Small World: Thinking about guns and gun controls

Henry Precht

By Henry Precht

BN Columnist

I hate to raise the subject of gun control knowing that there are probably some Mainers who will be offended, regarding as they do, gun ownership and use as beyond discussion.

A constitutionally-protected right that is nobody’s business.

The violence in Connecticut, however, calls in question that assumption.  The repeated violence against innocent victims in recent months makes plain that our nation faces a crisis.

We must take steps to limit to the extent possible the slaughter of innocents. When there is a danger, when there is a crisis of the present magnitude, all of us must surrender some of our freedom for the wellbeing of the greater community.

That position runs counter to what the mass murderers — and some of their implicit, complicit supporters — believe. They think that when an individual has a problem, he has the right to work alone for its solution — whatever the costs to society. Most of us, law-abiding citizens, believe that problems should be addressed by groups of like-thinking citizens — men and women who organize and try to persuade the rest of the community of the wisdom of their approach.

These law-abiding citizens think that when they are placed in danger by a criminal it is the primary responsibility of the forces of law and order to take preventive actions. A law-abiding citizen may — and should — resist, but he should not initiate violence. It is the civilized approach. The murderer lives on the frontier of civilization. He believes himself totally independent and free to take whatever actions he alone deems appropriate.

That gap — between the rugged individualist and the integrated member of society — is what divides America on gun control. It applies as well to other basic issues facing us today — e.g., how free should a free market be.

So much for the philosophical context. There is also the problem of applying common sense to gun control. Almost no one wants to deprive a sportsman of the weapons he needs to hunt or practice target shooting. Many, however — particularly those who live in high-crime urban neighborhoods — want to see no assault weapons or special ammunition and other paraphernalia of the armed forces made available to law breakers. This is an urban-rural gap: each side has its own needs, each should recognize the differing circumstances of the other. It’s the way a community or a nation works together.

On the day that the deranged young man in Connecticut murdered 20 small children with an assault weapon, a deranged Chinese man went to his village school and stabbed 21 children with his knife. None died. Guns do kill people. Without the technology that gun manufacturers have put on sale, killers would be nowhere as effective in their lethal intent.
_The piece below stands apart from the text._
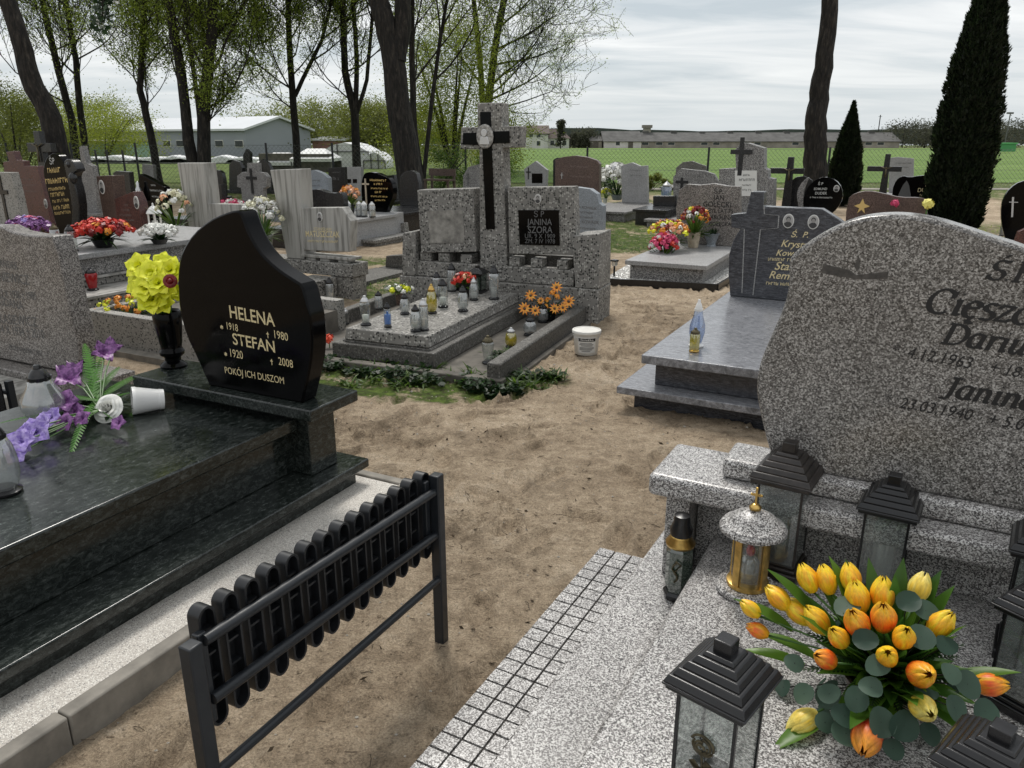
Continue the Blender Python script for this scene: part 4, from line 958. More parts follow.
# ================================================================ RIGHT NEAR GRAVE
m=NM('granite_mosaic_tiles'); MT['tilegr']=MT['granite']
p=FR_.W(-.9,1.4,0); 
gb=MB((-.9,1.4,0)); gb.box(-1.012,-.80,-.2,2.585,-.05,.024); o=gb.build('tile_bedding',simple('dark_grout',(.035,.03,.025),.9,nz=.6,nsc=30)); o.location=p; o.rotation_euler=(0,0,FR_.rz); tag(o,kind='structure')
mb=MB((-.9,1.4,0)); nc=46; cw=.2/3
for j in range(nc):
    y0=-.2+j*(2.785/nc); y1=y0+2.785/nc
    for i in range(3):
        x0=-1.011+i*.0685; dz=rnd(-.0007,.0007); mb.box(x0+.0035,x0+.065,y0+.0035,y1-.0035,.0,.0305+dz)
o=mb.build('mosaic_paving',MT['granite']); o.location=p; o.rotation_euler=(0,0,FR_.rz); tag(o,kind='structure')
t,off=root(FR_,'grave','large speckled grey granite grave with a wavy polished headstone and black italic lettering','grave',0,1.8)
B=lambda *a,**k: box_(off,*a,**k)
g=MT['granite']
B(-.795,2.1,-.3,2.75,-.05,.10).build('base',g,t,bevel=.008)
B(-.545,1.9,-.2,2.50,.102,.25).build('tomb_slab',g,t,bevel=.016,seg=4)
B(-.70,-.615,2.405,2.60,.102,.428).build('plinth_leg',g,t,bevel=.004)
B(-.612,1.95,2.502,2.62,.102,.428).build('plinth_wall',g,t,bevel=.004)
B(-.748,2.05,2.335,2.66,.43,.51).build('plinth_slab',g,t,bevel=.018,seg=4)
B(-.522,1.85,2.415,2.60,.512,.58).build('plinth_cap',g,t,bevel=.016,seg=4)
OB=[(778,480),(771,458),(763,428),(757,400),(756,383),(760,362),(770,338),(782,312),(789,288),(789,266),(790,257),(803,245),(830,229),(855,219),(878,215),(905,214.5),(935,219),(968,229),(1000,240),(1024,247)]
pts=[FR_.V(*p,2.445) for p in OB]; pts=[(u,z) for u,z in pts]; pts[0]=(pts[0][0],.58)
u9,z9=pts[-1]; pts+=[(u9+.18,z9-.07),(u9+.36,z9-.13),(u9+.5,z9-.14),(u9+.62,z9-.10),(u9+.75,z9-.10),(u9+.86,z9-.2),(u9+.88,z9-.32),(u9+.95,z9-.45),(u9+.97,z9-.6),(u9+.9,.58)]
pts=smooth_poly(pts,it=2,keep=(0,len(pts)-1))
mb=MB(off); mb.prism(pts,2.445,2.56); mb.build('headstone',MT['granite_face'],t,bevel=.012,seg=3)
mb=MB(off)
for p_ in (( (822,274),(846,281),(848,276),(824,267)),((848,281),(888,283.5),(889,276),(850,275))): pass
def vq(mb,fr,v,q,y): 
    vs=[fr.V(*p,v) for p in q]; mb.add([(u,v-y,z) for u,z in vs],[tuple(range(len(q)))])
vq(mb,FR_,2.445,[(823,264),(850,270),(856,275),(889,271.5),(887,279),(856,279),(840,276.5),(822,273)],.0012)
vq(mb,FR_,2.445,[(854,266),(859,255),(860,268),(857,271)],.0014)
mb.build('faded_emblem',simple('worn_grey_patch',(.055,.05,.045),.6,nz=.5,nsc=60),t)
# ---- italic serif lettering drawn with a broad nib
def arc(cx_,cy_,rx,ry,a0,a1,n=12): return [(cx_+rx*math.cos(R(a0+(a1-a0)*i/n)),cy_+ry*math.sin(R(a0+(a1-a0)*i/n))) for i in range(n+1)]
GL={ # strokes in a unit em (x-height .5, cap .72), width
'C':([arc(.36,.36,.32,.37,48,312,20),[(.585,.60),(.60,.70),(.59,.50)]],.68),
'D':([[(.14,.02),(.14,.70)],[(.02,.70),(.32,.70)]+arc(.30,.36,.34,.34,90,-90,14)+[(.30,.02),(.02,.02)]],.72),
'J':([[(.34,.70),(.34,.12)]+arc(.20,.12,.14,.20,0,-130,8),[(.20,.70),(.48,.70)]],.50),
'P':([[(.14,.01),(.14,.70)],[(.02,.70),(.30,.70)]+arc(.30,.53,.24,.17,90,-90,12)+[(.14,.36)],[(.02,.01),(.27,.01)]],.58),
'Ś':([arc(.28,.53,.19,.17,40,250,14)+arc(.27,.18,.22,.18,80,-150,14),[(.28,.80),(.38,.92)],[(.45,.62),(.46,.72)],[(.05,.04),(.05,.18)]],.56),
'i':([[(.03,.44),(.13,.48),(.13,.06),(.16,.01),(.25,.06)],[(.12,.64),(.145,.66)]],.28),
'e':([[(.08,.26),(.28,.30)]+arc(.24,.35,.16,.14,-10,110,8)+arc(.25,.24,.20,.24,110,310,14)],.46),
'ę':([[(.08,.26),(.28,.30)]+arc(.24,.35,.16,.14,-10,110,8)+arc(.25,.24,.20,.24,110,310,14),[(.33,.02),(.25,-.10),(.31,-.18),(.42,-.14)]],.46),
's':([arc(.22,.37,.14,.12,35,240,10)+arc(.20,.12,.16,.13,70,-140,10)],.40),
'z':([[(.05,.38),(.06,.47),(.36,.47),(.05,.03),(.36,.03),(.38,.12)]],.42),
'c':([arc(.25,.25,.20,.24,45,310,16),[(.375,.39),(.385,.42)]],.42),
'a':([arc(.24,.25,.19,.24,60,300,14)+[(.38,.20)],[(.40,.48),(.38,.10),(.42,.01),(.50,.06)]],.52),
'r':([[(.04,.45),(.14,.48),(.13,.0)],[(.14,.30)]+arc(.30,.32,.13,.16,150,50,6)],.38),
'u':([[(.03,.45),(.12,.48),(.11,.16)]+arc(.21,.14,.10,.13,190,300,6)+[(.38,.22)],[(.40,.48),(.38,.08),(.42,.01),(.50,.06)]],.52),
'n':([[(.03,.45),(.12,.48),(.11,.0)],[(.12,.26)]+arc(.26,.30,.14,.18,150,10,8)+[(.39,.08),(.43,.01),(.50,.06)]],.53),
'.':([[(.06,.02),(.10,.06)]],.22),' ':([],.28)}
def nibtext(parent,off,fr,v,s,a,b,mat,hs=1.0,slant=.30,nib=.145,thin=.05):
    u0,z0=fr.V(*a,v); u1,z1=fr.V(*b,v); W=sum(GL[c][1] for c in s); sc=(u1-u0)/W; dz=(z1-z0)/(u1-u0); x=0; k=0; mb=MB(off)
    for c in s:
        for st in GL[c][0]:
            for p,q in zip(st,st[1:]):
                k+=1; h=(nib/2,thin/2); 
                cs=[(p[0]-h[0],p[1]-h[1]),(p[0]+h[0],p[1]+h[1]),(q[0]+h[0],q[1]+h[1]),(q[0]-h[0],q[1]-h[1])]
                dx,dy=q[0]-p[0],q[1]-p[1]; l=math.hypot(dx,dy) or 1
                n_=(-dy/l*thin*.75,dx/l*thin*.75)
                c2=[(p[0]-n_[0]-dx/l*.01,p[1]-n_[1]),(q[0]-n_[0]+dx/l*.01,q[1]-n_[1]),(q[0]+n_[0],q[1]+n_[1]),(p[0]+n_[0],p[1]+n_[1])]
                for j,cc in enumerate((cs,c2)):
                    y=v-.0012-(k%23)*.00002-j*.0005
                    mb.add([(u0+(x+px+py*slant)*sc,y,z0+py*sc*hs+(x+px)*sc*dz) for px,py in cc],[(0,1,2,3)])
        x+=GL[c][1]
    return mb.build('lettering',mat,parent)
bl=MT['blackletter']
def ext(a,b,f): return (a[0]+(b[0]-a[0])*f,a[1]+(b[1]-a[1])*f)
nibtext(t,off,FR_,2.445,'Ś.P.',(985,279),(1037,284),bl,1.0)
nibtext(t,off,FR_,2.445,'Cięszcz',(923,311),(1043,328),bl,1.0)
nibtext(t,off,FR_,2.445,'Darius',(940,343),(1038,358),bl,1.0)
nibtext(t,off,FR_,2.445,'Janina',(937,395),(1035,412),bl,1.0)
txt(t,off,FR_,2.445,'*  4.12.1963',(892,355),(972,369),MT['blackletter'],shear=.3,hs=1.15)
txt(t,off,FR_,2.445,'*  23.03.1940',(885,405),(972,420.5),MT['blackletter'],shear=.3,hs=1.15)
txt(t,off,FR_,2.445,'+ 18.',(990,372),(1022,378),MT['blackletter'],shear=.3,hs=1.1)
txt(t,off,FR_,2.445,'+ 5.0',(988,424),(1024,430),MT['blackletter'],shear=.3,hs=1.1)
# lanterns on it
def onz(px,py,zb,h):
    p=G(px,py,zb+h); return Vector((p.x,p.y,zb))
MT['blackworn']=simple('worn_black_roof',(.022,.018,.016),.35,nz=.7,nsc=25,bump=.1)
Rz=FR_.rz
pagoda('tall worn lantern with brown-streaked roof, left of the other square lanterns by the plinth',onz(791,441,.252,.45),.45,.185,Rz-.08,'glass','dark','blackworn')
pagoda('black roofed glass lantern with a white ribbed candle, behind the tulips',onz(896,474,.252,.40),.40,.165,Rz-.06,'glass','candle')
tt,b,z,lz=pagoda('black roofed glass lantern with a bronze rose, at the bottom edge left of the tulips',onz(727,638,.252,.40),.40,.175,Rz-.22,'glass',None); rose_relief(tt,b,z+.07,.085)
pagoda('black lantern cut by the right edge of the picture, beside the plinth',FR_.W(.375,2.24,.252),.44,.17,Rz-.1,'glass','candle')
pagoda('black lantern at the right edge, in front of the other lantern there',FR_.W(.36,2.0,.252),.37,.17,Rz-.5,'glass','dark')
pagoda('black roofed lantern cut by the bottom right corner of the picture',onz(1004,726,.252,.33),.33,.17,Rz-.35,'glass','candle')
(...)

The Connecticut killer was enabled by advanced weaponry to shoot each child multiple times with military-type bullets designed to inflict the most grievous wounds.

We do not know the specific grievance the killer held that led him to the first grade classes of Sandy Hook School. Clearly, he was angered by something that in his view was wrong with the community and he was punishing the most vulnerable of its members. He was, in truth, a terrorist. Just as the Arab terrorists who punished 3,000 innocents in New York on 9/11 because they hated what the United States was doing in the Middle East, the Newtown 20-year-old wanted to take revenge for a perceived wrong. There is no other name for these two sets of murderers; they are both terrorists. They should be treated alike in law and restrained by similar measures.

Gun control measures — for example, thorough background checks before any purchase, gun registration, limits on gun purchases and ownership, prohibitions against the manufacture or importation of military-type weapons, permitting reasonable gun ownership for hunting and target shooting — these are the measures that we should all discuss and reach agreement on.

Henry Precht is a Bridgton summer resident.